• THE EXERCISE: Pull out from the material below all lines with "script".

• MATERIAL PROVIDED:
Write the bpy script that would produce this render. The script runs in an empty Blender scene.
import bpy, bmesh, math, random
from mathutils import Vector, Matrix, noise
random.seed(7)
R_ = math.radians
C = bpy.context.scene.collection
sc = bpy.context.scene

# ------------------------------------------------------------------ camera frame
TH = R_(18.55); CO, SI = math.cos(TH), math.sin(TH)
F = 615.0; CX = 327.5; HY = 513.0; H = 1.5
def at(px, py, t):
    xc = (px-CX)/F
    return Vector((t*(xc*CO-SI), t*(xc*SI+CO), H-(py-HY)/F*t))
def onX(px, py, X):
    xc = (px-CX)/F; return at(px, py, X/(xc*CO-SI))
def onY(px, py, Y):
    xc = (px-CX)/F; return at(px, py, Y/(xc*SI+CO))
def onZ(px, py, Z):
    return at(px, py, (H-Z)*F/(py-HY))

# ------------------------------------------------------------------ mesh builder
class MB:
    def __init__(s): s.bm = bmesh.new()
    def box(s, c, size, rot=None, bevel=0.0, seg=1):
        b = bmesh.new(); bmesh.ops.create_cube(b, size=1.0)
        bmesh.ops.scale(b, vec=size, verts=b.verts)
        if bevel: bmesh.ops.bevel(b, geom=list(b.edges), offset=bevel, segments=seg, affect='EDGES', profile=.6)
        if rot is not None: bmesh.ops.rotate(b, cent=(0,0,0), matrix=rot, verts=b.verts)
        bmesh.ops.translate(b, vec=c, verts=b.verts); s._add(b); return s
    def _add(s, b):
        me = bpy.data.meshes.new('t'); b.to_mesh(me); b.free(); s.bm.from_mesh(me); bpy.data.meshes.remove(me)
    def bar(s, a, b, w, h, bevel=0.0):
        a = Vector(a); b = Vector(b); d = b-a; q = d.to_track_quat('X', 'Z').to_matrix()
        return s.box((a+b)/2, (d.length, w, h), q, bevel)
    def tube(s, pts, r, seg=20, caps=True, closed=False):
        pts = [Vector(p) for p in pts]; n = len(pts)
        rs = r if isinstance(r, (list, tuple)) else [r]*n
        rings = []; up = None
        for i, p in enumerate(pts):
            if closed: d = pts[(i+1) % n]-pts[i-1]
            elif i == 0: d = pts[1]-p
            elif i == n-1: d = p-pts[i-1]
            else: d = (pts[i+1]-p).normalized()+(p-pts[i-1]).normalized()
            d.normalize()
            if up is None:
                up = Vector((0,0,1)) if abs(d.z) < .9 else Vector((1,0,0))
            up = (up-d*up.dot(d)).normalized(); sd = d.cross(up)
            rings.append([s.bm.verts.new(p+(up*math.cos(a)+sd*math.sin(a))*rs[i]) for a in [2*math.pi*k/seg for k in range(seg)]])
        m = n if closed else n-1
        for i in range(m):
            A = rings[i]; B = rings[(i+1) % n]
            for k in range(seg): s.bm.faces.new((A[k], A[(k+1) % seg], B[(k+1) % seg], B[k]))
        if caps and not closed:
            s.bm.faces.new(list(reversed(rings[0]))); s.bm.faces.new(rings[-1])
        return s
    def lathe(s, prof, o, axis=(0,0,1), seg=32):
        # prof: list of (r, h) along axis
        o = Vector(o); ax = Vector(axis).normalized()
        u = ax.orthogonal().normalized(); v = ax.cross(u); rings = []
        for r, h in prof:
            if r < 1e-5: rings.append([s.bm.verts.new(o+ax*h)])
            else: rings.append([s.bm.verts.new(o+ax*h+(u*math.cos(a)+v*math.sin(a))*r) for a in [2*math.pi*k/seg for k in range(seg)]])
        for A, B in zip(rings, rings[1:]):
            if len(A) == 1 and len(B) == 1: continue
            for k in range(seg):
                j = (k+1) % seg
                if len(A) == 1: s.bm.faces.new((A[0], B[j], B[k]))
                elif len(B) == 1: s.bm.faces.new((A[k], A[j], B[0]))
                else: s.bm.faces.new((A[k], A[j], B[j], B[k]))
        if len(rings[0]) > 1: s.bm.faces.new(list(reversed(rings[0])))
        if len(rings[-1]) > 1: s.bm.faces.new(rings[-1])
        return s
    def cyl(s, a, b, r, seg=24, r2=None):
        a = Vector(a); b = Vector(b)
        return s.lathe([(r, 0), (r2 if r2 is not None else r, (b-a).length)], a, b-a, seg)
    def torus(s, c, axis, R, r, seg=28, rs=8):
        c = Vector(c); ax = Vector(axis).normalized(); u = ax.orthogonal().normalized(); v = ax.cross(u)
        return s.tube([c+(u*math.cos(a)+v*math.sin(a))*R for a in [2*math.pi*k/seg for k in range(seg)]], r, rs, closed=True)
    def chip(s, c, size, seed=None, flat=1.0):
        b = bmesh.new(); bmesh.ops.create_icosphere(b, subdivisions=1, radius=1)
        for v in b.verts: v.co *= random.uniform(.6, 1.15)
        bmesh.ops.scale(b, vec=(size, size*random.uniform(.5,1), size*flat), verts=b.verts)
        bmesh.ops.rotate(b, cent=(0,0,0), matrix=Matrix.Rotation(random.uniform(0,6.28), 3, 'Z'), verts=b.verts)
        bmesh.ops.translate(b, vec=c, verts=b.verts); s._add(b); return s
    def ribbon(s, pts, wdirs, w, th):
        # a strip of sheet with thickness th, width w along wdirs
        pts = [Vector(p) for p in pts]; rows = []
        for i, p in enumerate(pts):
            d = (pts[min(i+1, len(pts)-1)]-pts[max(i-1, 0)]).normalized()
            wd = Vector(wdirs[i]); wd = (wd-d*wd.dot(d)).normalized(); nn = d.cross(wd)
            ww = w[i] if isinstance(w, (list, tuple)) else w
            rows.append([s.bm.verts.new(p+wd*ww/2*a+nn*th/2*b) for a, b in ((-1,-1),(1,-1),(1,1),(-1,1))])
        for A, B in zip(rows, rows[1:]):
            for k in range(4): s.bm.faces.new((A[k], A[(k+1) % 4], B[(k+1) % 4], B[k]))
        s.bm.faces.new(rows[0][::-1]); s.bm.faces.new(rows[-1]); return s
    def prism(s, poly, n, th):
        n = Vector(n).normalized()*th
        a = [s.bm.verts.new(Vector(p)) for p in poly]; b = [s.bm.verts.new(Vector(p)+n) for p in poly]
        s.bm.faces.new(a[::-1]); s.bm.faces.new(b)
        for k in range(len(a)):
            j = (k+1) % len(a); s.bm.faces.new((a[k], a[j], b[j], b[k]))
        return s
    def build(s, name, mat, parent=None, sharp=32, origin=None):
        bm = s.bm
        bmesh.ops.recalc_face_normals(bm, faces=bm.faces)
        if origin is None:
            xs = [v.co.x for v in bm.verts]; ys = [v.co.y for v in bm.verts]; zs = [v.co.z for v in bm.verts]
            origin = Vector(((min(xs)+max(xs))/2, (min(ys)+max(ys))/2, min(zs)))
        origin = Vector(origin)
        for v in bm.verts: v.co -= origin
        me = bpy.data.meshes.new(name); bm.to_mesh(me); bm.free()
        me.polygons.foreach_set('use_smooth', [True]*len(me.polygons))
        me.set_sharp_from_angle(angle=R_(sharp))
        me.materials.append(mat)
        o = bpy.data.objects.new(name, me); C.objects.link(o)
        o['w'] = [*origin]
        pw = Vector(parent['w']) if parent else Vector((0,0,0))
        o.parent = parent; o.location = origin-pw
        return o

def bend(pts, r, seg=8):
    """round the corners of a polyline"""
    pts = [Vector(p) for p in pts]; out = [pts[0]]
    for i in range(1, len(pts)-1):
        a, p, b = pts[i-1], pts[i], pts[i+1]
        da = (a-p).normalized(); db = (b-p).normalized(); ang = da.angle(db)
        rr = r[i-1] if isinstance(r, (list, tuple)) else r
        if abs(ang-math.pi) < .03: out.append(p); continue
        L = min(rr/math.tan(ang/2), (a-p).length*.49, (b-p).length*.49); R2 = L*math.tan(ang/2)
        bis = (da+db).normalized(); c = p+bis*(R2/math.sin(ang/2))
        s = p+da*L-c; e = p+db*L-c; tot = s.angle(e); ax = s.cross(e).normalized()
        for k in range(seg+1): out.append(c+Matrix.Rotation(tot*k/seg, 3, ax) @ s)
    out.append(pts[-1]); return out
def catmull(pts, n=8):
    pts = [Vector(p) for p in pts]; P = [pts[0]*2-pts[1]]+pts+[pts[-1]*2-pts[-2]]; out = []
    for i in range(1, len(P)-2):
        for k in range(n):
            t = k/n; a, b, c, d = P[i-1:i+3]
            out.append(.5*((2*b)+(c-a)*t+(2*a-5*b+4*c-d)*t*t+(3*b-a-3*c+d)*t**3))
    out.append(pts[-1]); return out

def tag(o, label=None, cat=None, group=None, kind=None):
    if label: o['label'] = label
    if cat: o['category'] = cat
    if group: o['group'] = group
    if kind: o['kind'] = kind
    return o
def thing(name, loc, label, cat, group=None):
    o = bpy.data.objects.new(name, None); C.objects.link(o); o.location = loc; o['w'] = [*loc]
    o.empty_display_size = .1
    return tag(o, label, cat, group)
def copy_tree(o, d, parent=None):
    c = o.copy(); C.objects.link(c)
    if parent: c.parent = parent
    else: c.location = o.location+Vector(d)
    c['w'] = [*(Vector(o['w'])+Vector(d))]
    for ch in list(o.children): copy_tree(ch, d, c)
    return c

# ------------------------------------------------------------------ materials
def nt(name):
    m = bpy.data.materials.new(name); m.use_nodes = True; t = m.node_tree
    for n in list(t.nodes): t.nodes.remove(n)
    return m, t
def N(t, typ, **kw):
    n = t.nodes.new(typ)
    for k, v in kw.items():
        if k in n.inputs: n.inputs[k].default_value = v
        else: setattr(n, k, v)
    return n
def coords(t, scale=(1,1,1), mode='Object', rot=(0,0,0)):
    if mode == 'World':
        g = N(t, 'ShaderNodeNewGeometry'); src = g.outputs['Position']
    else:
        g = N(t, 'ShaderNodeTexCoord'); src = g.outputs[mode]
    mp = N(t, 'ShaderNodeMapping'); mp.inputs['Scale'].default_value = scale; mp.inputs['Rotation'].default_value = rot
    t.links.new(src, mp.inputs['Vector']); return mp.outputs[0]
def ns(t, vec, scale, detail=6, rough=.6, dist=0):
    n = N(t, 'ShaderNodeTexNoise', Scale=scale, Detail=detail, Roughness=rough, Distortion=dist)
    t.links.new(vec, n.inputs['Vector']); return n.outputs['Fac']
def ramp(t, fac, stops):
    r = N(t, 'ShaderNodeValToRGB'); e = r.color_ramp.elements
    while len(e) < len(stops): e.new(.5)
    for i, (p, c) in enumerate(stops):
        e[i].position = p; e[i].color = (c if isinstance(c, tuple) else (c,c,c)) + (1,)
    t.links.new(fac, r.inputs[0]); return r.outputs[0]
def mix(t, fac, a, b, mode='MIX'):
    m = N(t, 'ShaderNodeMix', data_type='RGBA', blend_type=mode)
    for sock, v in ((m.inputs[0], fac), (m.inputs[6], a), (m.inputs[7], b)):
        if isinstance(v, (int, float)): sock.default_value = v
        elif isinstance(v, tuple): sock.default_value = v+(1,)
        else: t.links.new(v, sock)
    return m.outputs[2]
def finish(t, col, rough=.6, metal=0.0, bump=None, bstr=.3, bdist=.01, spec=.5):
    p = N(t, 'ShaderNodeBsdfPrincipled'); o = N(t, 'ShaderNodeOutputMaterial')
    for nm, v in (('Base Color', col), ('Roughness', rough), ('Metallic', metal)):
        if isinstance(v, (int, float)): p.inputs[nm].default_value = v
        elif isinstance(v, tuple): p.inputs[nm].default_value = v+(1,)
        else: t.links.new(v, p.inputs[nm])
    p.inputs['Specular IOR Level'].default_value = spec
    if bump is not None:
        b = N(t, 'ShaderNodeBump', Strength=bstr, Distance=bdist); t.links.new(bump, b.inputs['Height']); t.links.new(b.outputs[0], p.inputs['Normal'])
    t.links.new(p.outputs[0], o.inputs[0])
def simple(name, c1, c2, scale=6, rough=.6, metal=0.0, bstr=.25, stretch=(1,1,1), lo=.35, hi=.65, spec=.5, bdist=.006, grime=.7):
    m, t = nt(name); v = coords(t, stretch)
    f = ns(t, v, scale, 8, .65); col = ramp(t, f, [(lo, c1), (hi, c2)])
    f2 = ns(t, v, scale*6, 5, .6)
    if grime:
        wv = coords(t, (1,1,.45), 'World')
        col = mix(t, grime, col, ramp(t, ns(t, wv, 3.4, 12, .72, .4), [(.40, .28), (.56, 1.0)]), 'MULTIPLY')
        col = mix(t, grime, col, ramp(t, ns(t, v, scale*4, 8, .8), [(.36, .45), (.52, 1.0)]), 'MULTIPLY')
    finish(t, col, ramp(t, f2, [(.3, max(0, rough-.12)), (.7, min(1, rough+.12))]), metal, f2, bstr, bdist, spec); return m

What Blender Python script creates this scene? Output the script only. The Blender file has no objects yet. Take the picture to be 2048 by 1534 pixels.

• WRITTEN RESPONSE:
Write the bpy script that would produce this render. The script runs in an empty Blender scene.
What Blender Python script creates this scene? Output the script only. The Blender file has no objects yet. Take the picture to be 2048 by 1534 pixels.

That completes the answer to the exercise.